The Procaccianti Group, , will pay $284,219.18 in property taxes this year, said City Tax Assessor David Quinn. Without the stabilization, he said, it would owe $1,689,548.18 this year.
Tax stabilization plans, Quinn explained, are utilized to incentivize new development and to smooth tax fluctuations as city properties go through redevelopment.
According to the 2003 act passed by the Council, which you can read here, the Masonic Temple was a state-owned building that provided no tax revenue to the city. It says construction of the building was left unfinished in 1929 and in 2003 was “in a state of great disrepair.”
The act also says the state Economic Development Corporation (now dba as the Commerce Corporation) predicted the hotel would employ “140 people with an estimated payroll of $4 million, plus healthcare benefits.” Earlier this year, hotel workers and labor activists petitioned the Council to terminate the tax break based on the Procaccianti Group’s failure to provide living-wage jobs. The Council did not act on the matter.
“Hopefully they will compromise towards me,” Quinn said. “I’ve already compromised toward them. I have a simple philosophy: if people pay their fair share most people pay less.”
Cranston-based Procaccianti Group owns 3 hotels in Providence, 8 in Rhode Island and a total of 59 in 22 states, according to its website. Its local hotel employees have been fighting for better wages and working conditions for years.

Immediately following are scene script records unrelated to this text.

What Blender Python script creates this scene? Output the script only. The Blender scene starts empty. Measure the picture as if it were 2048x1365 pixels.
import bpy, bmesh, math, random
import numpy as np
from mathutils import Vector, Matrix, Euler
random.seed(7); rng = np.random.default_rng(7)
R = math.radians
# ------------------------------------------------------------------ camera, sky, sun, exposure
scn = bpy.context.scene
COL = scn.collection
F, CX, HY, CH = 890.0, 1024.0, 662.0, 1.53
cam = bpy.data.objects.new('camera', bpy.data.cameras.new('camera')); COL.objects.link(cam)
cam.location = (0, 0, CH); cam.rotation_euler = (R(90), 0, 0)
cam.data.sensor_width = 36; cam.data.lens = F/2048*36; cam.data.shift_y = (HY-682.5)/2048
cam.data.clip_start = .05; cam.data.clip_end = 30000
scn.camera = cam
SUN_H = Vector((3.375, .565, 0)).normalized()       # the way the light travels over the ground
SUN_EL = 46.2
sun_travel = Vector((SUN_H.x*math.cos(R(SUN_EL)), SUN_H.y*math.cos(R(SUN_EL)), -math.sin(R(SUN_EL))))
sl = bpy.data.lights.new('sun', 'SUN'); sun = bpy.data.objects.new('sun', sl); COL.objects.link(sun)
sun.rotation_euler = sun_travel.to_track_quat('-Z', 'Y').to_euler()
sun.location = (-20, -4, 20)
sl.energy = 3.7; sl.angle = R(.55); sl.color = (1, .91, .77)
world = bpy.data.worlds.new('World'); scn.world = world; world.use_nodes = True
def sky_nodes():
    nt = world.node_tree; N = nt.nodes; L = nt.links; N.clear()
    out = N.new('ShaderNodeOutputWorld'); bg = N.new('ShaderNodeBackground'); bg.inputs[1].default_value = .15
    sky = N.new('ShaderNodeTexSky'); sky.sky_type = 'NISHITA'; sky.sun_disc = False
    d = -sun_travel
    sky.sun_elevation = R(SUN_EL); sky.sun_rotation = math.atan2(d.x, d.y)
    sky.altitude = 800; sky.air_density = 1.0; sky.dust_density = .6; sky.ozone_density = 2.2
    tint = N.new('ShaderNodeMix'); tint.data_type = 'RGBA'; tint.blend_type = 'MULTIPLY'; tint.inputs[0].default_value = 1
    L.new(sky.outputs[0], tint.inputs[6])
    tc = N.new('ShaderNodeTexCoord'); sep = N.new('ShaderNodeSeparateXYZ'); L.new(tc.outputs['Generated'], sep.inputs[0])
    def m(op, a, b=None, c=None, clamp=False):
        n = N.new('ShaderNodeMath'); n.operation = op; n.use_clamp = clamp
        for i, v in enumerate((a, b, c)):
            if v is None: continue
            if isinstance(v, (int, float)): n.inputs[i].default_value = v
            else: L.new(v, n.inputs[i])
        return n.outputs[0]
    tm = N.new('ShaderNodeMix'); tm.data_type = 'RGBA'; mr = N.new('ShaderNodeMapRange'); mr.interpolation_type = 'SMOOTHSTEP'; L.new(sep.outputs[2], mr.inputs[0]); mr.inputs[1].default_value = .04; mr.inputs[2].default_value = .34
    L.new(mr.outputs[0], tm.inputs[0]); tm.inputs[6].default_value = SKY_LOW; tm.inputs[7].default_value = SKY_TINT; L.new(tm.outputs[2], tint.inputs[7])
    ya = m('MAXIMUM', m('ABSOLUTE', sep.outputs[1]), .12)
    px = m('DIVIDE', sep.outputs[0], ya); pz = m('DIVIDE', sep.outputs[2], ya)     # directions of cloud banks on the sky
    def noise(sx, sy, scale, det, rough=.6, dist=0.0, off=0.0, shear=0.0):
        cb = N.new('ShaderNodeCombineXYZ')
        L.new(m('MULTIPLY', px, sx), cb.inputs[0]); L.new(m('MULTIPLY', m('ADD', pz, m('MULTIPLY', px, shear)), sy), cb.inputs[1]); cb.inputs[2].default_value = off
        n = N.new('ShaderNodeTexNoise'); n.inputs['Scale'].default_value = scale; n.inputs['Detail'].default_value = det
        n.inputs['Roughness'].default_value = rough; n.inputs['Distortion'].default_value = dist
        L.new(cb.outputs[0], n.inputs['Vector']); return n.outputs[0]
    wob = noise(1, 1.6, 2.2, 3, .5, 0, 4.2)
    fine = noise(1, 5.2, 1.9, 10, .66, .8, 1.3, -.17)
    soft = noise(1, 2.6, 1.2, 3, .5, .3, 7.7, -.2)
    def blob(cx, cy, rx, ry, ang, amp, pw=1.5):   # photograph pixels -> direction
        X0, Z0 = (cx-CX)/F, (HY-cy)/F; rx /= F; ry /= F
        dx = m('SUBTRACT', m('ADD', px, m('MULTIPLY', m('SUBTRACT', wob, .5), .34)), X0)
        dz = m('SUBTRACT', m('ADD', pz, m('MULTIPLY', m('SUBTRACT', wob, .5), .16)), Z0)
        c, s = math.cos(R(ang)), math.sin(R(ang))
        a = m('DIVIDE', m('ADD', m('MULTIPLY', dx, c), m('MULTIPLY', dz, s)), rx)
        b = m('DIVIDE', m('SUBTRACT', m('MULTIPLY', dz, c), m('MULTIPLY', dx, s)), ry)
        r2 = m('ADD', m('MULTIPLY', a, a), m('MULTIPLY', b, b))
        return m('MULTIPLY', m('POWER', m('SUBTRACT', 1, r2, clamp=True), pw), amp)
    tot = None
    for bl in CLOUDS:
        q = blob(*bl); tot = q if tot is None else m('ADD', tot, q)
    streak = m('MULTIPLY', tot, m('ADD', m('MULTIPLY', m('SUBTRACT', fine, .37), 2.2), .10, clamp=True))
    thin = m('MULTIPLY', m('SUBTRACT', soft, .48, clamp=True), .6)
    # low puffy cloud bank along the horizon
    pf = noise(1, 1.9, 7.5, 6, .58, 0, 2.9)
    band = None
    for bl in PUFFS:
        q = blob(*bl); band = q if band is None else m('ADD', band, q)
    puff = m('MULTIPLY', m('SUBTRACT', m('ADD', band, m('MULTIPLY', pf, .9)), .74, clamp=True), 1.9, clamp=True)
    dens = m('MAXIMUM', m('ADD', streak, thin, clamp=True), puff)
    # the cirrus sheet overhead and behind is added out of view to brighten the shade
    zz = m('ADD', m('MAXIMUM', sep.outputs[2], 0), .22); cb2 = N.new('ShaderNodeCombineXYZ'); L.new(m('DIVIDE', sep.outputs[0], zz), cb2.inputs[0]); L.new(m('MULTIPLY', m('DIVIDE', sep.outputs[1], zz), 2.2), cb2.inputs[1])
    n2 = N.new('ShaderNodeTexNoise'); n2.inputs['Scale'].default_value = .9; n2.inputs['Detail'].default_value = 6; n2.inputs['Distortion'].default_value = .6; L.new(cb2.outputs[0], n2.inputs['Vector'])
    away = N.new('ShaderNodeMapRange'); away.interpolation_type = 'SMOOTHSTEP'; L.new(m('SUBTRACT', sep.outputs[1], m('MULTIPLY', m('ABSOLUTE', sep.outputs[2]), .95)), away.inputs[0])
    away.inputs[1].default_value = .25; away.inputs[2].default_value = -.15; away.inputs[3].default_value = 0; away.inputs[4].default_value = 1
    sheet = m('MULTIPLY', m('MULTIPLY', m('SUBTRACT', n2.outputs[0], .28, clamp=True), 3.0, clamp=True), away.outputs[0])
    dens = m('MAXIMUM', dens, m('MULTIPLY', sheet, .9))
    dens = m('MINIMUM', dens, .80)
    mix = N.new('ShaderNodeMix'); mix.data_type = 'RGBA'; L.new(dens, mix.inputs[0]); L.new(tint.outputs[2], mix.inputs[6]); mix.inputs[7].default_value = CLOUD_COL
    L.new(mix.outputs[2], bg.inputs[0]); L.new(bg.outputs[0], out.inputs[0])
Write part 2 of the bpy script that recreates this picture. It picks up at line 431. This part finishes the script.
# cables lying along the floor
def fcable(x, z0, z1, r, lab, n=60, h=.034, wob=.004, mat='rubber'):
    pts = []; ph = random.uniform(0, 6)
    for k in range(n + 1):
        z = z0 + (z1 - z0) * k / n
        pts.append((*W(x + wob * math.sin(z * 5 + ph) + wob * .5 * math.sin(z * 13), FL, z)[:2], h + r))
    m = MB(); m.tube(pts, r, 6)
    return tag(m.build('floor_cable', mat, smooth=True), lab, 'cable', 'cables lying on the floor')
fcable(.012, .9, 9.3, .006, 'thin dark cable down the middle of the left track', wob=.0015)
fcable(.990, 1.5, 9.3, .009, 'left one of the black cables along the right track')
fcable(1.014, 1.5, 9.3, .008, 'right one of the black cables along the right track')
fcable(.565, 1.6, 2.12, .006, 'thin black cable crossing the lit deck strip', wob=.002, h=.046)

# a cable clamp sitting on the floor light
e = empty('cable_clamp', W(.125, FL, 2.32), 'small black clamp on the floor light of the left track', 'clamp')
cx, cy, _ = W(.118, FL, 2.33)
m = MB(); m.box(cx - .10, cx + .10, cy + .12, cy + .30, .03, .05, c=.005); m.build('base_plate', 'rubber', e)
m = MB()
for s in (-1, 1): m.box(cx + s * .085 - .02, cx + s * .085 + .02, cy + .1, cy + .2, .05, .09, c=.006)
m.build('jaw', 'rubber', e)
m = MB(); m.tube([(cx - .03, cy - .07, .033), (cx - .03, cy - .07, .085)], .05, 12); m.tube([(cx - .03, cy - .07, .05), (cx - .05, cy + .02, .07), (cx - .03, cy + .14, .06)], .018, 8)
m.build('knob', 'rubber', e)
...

Recently they petitioned the City Council to approve a hotel-industry specific minimum wage of $15 an hour.
A Council subcommittee canceled a meeting to consider the proposal last week and has yet to reschedule it. If the Council doesn’t act on the matter, activists could get the issue on the November ballot by collecting 5,000 signatures. The issue has political implications for Mayor Angel Taveras, who is running for governor. He’ll need activist support to overcome Raimondo’s fundraising advantage, and if he wants activist support he’ll need to show progressive leadership.